NAEd/Spencer Postdoctoral Fellowship

Award Year

2008

Institution

Pennsylvania State University

Primary Discipline

Psychology
Children who frequently engage in problem behaviors are at risk for a range of negative, long-term outcomes. Examples include dropping out of school, living in poverty, being unemployed, and being incarcerated. Yet the trajectories—and risk factors for those trajectories—of children’s psychopathology are not well known. It is also not well known whether grade retention and special education—the two interventions most widely used by elementary schools—help reduce, or possibly increase, children’s risk for psychopathology. My project has two goals. First, I seek to identify the trajectories and risk factors of children’s teacher-reported attentional, externalizing, and internalizing problem behaviors. I also investigate whether these factors increase a child’s likelihood of self-reporting feeling socially isolated, angry, or sad.
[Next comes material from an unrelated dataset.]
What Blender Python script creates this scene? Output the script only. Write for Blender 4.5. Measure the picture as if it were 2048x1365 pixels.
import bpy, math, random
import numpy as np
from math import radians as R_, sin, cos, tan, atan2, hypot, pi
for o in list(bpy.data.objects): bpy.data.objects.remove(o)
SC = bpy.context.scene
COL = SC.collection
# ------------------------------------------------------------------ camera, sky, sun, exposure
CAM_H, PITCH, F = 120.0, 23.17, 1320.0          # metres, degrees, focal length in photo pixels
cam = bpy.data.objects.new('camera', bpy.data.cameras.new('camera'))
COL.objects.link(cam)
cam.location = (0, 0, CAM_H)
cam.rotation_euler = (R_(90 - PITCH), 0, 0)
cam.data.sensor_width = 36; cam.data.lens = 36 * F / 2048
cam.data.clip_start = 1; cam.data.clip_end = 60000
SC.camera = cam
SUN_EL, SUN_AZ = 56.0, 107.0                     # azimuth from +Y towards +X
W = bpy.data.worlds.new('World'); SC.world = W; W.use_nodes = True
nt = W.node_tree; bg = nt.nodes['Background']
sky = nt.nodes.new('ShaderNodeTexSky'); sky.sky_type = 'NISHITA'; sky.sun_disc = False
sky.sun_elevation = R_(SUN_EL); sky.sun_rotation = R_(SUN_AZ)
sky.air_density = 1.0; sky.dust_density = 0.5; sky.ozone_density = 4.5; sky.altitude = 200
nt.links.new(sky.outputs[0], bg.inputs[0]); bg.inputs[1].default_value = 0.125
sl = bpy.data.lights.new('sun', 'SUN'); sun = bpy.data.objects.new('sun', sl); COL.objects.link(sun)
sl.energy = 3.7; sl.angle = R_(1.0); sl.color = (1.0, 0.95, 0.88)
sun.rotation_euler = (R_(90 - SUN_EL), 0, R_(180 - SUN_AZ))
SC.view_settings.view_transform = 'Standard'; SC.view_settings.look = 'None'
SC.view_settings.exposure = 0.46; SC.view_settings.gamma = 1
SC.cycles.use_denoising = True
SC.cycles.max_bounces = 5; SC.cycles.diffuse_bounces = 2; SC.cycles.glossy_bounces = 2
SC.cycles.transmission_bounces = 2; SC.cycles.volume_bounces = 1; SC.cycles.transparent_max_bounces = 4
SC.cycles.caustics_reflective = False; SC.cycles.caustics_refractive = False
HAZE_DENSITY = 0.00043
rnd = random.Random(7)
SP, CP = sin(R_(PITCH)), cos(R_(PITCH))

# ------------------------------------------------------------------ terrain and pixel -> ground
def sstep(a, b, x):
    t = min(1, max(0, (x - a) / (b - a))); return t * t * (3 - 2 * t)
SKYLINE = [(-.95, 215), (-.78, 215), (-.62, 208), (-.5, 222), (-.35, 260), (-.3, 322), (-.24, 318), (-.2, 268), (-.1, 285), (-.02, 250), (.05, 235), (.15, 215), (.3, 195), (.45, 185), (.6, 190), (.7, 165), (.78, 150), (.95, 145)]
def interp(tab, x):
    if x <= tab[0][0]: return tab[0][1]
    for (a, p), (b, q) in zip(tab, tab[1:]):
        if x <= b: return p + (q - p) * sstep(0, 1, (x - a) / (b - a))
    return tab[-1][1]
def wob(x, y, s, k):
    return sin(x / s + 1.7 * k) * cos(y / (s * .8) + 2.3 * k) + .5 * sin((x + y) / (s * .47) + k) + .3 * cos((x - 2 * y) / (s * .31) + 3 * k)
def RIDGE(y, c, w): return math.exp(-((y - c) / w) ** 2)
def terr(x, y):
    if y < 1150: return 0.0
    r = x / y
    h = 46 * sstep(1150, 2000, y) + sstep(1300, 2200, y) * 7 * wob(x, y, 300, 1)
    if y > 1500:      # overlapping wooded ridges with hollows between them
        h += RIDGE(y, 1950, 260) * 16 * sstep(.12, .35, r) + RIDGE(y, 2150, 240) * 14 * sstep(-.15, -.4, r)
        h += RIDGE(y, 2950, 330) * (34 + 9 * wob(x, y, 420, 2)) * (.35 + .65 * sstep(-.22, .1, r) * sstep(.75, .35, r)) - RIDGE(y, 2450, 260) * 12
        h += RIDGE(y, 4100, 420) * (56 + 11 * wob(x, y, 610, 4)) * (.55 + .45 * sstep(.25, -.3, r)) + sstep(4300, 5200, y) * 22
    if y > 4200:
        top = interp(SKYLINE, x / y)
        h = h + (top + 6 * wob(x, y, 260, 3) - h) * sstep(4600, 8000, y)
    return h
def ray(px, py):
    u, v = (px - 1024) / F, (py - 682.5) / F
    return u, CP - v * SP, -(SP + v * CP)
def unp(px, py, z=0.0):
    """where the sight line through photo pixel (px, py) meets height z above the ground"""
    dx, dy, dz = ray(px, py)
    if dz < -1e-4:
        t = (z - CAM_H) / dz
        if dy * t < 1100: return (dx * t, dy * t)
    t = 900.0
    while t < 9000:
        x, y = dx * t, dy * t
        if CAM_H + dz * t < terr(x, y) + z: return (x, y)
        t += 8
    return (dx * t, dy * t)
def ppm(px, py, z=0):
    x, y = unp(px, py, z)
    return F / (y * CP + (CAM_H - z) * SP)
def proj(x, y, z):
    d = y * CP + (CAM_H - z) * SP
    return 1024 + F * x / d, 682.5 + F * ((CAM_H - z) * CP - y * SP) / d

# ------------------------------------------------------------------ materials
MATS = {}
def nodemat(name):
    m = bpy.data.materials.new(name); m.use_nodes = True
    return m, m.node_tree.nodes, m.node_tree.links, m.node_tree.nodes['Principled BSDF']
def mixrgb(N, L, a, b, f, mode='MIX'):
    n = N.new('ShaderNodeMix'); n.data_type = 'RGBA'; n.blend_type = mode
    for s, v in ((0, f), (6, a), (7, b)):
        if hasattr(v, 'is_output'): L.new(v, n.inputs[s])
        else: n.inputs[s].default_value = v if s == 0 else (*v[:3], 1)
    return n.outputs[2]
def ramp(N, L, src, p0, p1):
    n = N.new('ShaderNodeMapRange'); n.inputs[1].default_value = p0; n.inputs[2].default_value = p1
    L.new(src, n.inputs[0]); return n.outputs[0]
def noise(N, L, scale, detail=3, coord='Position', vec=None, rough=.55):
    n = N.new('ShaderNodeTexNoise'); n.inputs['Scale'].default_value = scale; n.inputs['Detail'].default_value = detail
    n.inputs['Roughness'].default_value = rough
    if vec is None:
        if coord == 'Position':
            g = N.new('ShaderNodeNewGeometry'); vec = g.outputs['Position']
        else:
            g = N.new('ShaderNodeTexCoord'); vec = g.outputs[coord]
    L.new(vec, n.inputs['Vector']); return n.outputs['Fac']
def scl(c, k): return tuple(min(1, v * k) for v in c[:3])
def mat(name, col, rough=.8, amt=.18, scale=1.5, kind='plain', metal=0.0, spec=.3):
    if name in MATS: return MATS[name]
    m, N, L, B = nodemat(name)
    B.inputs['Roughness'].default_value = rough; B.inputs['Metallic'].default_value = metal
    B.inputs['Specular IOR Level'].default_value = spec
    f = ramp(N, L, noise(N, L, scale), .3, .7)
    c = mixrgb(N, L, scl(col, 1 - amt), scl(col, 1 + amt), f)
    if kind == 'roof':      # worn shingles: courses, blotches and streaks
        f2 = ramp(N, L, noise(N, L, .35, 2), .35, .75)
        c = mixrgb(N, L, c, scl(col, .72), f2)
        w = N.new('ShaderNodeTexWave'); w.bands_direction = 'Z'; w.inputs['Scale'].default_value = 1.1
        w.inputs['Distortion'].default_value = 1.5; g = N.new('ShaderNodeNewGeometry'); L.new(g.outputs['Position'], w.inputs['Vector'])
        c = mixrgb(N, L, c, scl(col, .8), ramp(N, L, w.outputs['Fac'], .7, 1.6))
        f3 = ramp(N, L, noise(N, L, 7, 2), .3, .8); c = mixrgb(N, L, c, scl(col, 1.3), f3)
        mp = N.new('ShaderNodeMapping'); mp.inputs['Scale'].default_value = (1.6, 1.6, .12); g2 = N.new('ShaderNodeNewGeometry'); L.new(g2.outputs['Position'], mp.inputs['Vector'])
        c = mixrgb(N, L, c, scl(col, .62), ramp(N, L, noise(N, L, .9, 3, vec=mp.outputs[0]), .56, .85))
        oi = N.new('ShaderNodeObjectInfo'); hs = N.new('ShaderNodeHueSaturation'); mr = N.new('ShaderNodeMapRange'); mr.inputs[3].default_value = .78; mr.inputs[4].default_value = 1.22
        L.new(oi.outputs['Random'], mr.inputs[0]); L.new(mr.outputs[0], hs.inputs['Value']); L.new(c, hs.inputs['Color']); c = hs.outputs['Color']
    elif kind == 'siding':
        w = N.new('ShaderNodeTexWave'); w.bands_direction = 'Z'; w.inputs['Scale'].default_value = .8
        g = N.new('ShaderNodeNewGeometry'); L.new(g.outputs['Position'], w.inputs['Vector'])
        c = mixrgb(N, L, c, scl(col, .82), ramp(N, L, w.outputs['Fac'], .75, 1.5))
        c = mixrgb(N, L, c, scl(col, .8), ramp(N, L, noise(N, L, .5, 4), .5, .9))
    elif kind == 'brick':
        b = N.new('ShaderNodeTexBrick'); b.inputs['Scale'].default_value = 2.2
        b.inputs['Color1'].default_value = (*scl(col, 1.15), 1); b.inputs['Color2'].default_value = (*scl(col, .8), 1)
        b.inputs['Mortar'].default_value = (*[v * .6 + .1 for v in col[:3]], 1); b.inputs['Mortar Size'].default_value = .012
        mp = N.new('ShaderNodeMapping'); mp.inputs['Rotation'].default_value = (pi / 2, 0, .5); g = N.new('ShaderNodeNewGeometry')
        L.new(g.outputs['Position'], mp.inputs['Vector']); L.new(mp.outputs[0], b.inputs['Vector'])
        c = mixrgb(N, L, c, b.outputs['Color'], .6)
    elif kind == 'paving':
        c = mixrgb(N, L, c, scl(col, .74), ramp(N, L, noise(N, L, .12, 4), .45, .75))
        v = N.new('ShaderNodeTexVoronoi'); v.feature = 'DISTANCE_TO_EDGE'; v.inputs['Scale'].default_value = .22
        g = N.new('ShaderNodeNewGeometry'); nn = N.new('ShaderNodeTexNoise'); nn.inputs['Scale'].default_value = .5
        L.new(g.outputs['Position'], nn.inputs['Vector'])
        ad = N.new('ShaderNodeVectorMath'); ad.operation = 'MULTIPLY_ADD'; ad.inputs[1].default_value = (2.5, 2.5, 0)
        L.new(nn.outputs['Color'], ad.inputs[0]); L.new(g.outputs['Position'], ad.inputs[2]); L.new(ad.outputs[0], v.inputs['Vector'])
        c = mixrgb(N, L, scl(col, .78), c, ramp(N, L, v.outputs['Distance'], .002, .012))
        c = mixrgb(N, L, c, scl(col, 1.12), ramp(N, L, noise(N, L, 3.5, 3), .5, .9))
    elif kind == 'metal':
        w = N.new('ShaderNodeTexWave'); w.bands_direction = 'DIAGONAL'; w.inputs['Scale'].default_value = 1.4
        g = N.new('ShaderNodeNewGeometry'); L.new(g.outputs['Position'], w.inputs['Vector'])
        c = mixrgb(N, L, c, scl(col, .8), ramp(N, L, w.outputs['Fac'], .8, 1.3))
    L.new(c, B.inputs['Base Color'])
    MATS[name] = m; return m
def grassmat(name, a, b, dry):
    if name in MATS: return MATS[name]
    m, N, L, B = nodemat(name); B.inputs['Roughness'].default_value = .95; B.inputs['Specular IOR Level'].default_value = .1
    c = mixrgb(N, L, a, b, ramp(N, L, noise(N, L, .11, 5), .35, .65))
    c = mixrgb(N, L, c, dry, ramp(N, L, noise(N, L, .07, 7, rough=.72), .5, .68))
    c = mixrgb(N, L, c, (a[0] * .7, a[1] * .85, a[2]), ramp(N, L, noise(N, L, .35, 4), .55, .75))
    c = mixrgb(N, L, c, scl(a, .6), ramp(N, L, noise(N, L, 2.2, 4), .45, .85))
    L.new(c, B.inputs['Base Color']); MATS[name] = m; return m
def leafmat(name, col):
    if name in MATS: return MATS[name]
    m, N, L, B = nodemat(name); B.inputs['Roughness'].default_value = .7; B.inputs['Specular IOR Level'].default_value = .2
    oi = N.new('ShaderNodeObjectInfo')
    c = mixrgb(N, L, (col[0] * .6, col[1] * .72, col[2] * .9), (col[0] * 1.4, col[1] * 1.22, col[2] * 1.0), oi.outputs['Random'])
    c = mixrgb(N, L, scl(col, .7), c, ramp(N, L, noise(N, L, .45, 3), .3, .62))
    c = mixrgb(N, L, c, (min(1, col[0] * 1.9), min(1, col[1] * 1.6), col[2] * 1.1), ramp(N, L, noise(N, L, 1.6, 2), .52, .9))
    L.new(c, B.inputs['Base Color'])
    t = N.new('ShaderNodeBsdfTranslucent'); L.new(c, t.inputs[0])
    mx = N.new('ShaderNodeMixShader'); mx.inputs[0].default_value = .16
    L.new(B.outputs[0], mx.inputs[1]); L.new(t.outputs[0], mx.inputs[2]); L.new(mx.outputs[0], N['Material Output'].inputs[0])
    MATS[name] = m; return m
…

Second, I estimate the effects of retention and special education on children’s teacher-rated behaviors and self-reported feelings. The project’s methodological features include (a) a large, longitudinal sample, (b) measures of many child-, family-, and school-level background characteristics, (c) two measures of psychopathology with known psychometric properties, (d) both teacher-ratings and child self-reports, and (e) statistical techniques that help control for between-group variation in background characteristics. This project will contribute to the education field’s attempts to help all children experience educational and societal opportunity.